**STATED PROBLEM:**
Set down the data below from its first line to the line holding "S.camera = cam", inclusive; omit all pictures.

**INFORMATION PROVIDED:**
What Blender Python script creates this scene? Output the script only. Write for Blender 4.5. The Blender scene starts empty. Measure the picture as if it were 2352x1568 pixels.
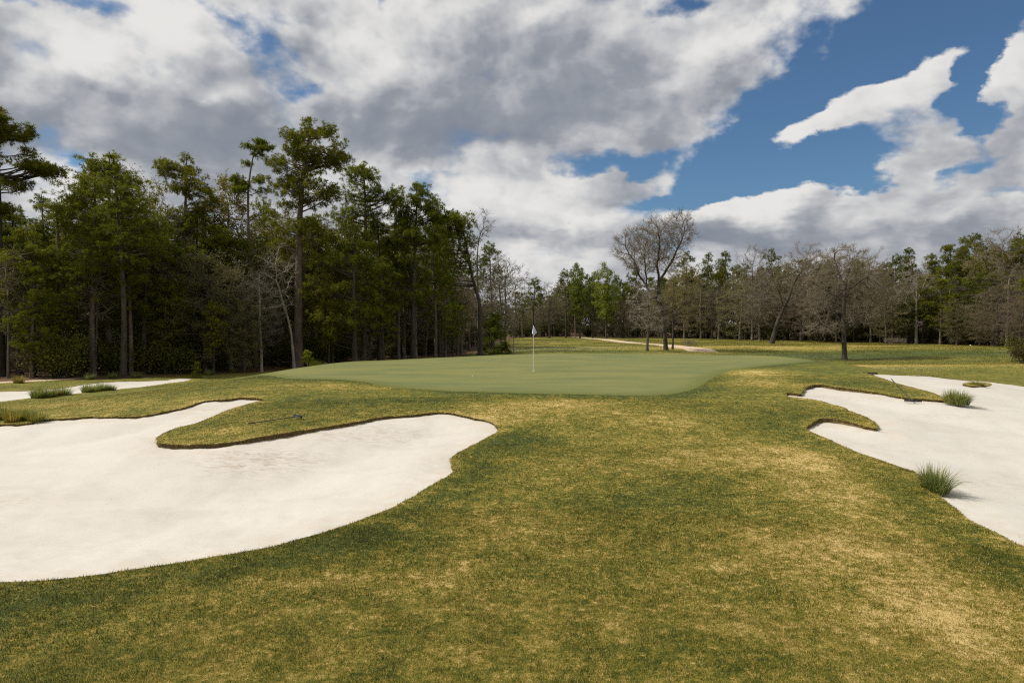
import bpy, math, random
import numpy as np
from mathutils import Vector, Matrix, kdtree
from mathutils.geometry import delaunay_2d_cdt

R = math.radians
random.seed(7)
RNG = np.random.default_rng(7)
S = bpy.context.scene
COL = S.collection

# ------------------------------------------------------------------ camera
FPX = 1568.0                 # focal length in pixels of a 2352 px wide picture
CAMZ = 3.0
cam_d = bpy.data.cameras.new('camera')
cam_d.sensor_width = 36.0
cam_d.lens = 24.0
cam_d.clip_start = 0.05
cam_d.clip_end = 8000
cam = bpy.data.objects.new('camera', cam_d)
PITCH = math.atan((784 - 745) / FPX)
cam.location = (0, 0, CAMZ)
cam.rotation_euler = (R(90) - PITCH, 0, 0)
COL.objects.link(cam)
S.camera = cam

# ------------------------------------------------------------------ sun and exposure
SUN_AZ = -87.0               # degrees from +Y (view direction) towards +X
SUN_EL = 51.0
az, el = R(SUN_AZ), R(SUN_EL)
sdir = Vector((math.sin(az) * math.cos(el), math.cos(az) * math.cos(el), math.sin(el)))
sl = bpy.data.lights.new('sun', 'SUN')
sl.energy = 4.5
sl.angle = R(0.6)
sl.color = (1.0, 0.945, 0.86)
sun = bpy.data.objects.new('sun', sl)
sun.rotation_euler = sdir.to_track_quat('Z', 'Y').to_euler()
sun.location = (-60, 10, 90)
COL.objects.link(sun)
S.view_settings.view_transform = 'Standard'
S.view_settings.look = 'None'
S.view_settings.exposure = 0.12
S.view_settings.gamma = 1.0
S.view_settings.use_curve_mapping = False
try:
    S.cycles.max_bounces = 6
    S.cycles.use_denoising = False
    S.cycles.pixel_filter_type = 'BLACKMAN_HARRIS'
    S.cycles.filter_width = 1.15
    S.cycles.diffuse_bounces = 3
    S.cycles.glossy_bounces = 2
    S.cycles.transparent_max_bounces = 6
except Exception:
    pass

# ------------------------------------------------------------------ node helpers
class NT:
    def __init__(self, tree):
        self.t = tree
        self.n = tree.nodes
        self.l = tree.links
    def node(self, typ, **kw):
        nd = self.n.new(typ)
        for k, v in kw.items():
            setattr(nd, k, v)
        return nd
    def put(self, sock, v):
        if isinstance(v, bpy.types.NodeSocket):
            self.l.new(v, sock)
        elif v is not None:
            sock.default_value = v
    def math(self, op, a, b=None, c=None, clamp=False):
        nd = self.node('ShaderNodeMath', operation=op)
        nd.use_clamp = clamp
        self.put(nd.inputs[0], a)
        if b is not None: self.put(nd.inputs[1], b)
        if c is not None: self.put(nd.inputs[2], c)
        return nd.outputs[0]
    def vmath(self, op, a, b=None, out=0):
        nd = self.node('ShaderNodeVectorMath', operation=op)
        self.put(nd.inputs[0], a)
        if b is not None:
            if op == 'SCALE': self.put(nd.inputs['Scale'], b)
            else: self.put(nd.inputs[1], b)
        return nd.outputs[out]
    def noise(self, vec, scale, detail=3, rough=0.5, dist=0.0, dim='3D'):
        nd = self.node('ShaderNodeTexNoise')
        nd.noise_dimensions = dim
        if vec is not None: self.l.new(vec, nd.inputs['Vector'])
        nd.inputs['Scale'].default_value = scale
        nd.inputs['Detail'].default_value = detail
        nd.inputs['Roughness'].default_value = rough
        nd.inputs['Distortion'].default_value = dist
        return nd.outputs[0]
    def mr(self, v, a, b, c=0.0, d=1.0, smooth=False):
        nd = self.node('ShaderNodeMapRange')
        if smooth: nd.interpolation_type = 'SMOOTHSTEP'
        self.put(nd.inputs[0], v)
        for i, x in enumerate((a, b, c, d)):
            self.put(nd.inputs[i + 1], x)
        return nd.outputs[0]
    def mix(self, f, a, b, blend='MIX'):
        nd = self.node('ShaderNodeMix', data_type='RGBA', blend_type=blend)
        self.put(nd.inputs[0], f)
        self.put(nd.inputs[6], a)
        self.put(nd.inputs[7], b)
        return nd.outputs[2]
    def ramp(self, f, stops):
        nd = self.node('ShaderNodeValToRGB')
        e = nd.color_ramp.elements
        while len(e) < len(stops): e.new(0.5)
        for i, (p, c) in enumerate(stops):
            e[i].position = p
            e[i].color = (*c, 1)
        self.put(nd.inputs[0], f)
        return nd.outputs[0]
    def scale(self, vec, xyz):
        nd = self.node('ShaderNodeMapping')
        self.l.new(vec, nd.inputs[0])
        nd.inputs['Scale'].default_value = xyz
        return nd.outputs[0]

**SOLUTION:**
What Blender Python script creates this scene? Output the script only. Write for Blender 4.5. The Blender scene starts empty. Measure the picture as if it were 2352x1568 pixels.
import bpy, math, random
import numpy as np
from mathutils import Vector, Matrix, kdtree
from mathutils.geometry import delaunay_2d_cdt

R = math.radians
random.seed(7)
RNG = np.random.default_rng(7)
S = bpy.context.scene
COL = S.collection

# ------------------------------------------------------------------ camera
FPX = 1568.0                 # focal length in pixels of a 2352 px wide picture
CAMZ = 3.0
cam_d = bpy.data.cameras.new('camera')
cam_d.sensor_width = 36.0
cam_d.lens = 24.0
cam_d.clip_start = 0.05
cam_d.clip_end = 8000
cam = bpy.data.objects.new('camera', cam_d)
PITCH = math.atan((784 - 745) / FPX)
cam.location = (0, 0, CAMZ)
cam.rotation_euler = (R(90) - PITCH, 0, 0)
COL.objects.link(cam)
S.camera = cam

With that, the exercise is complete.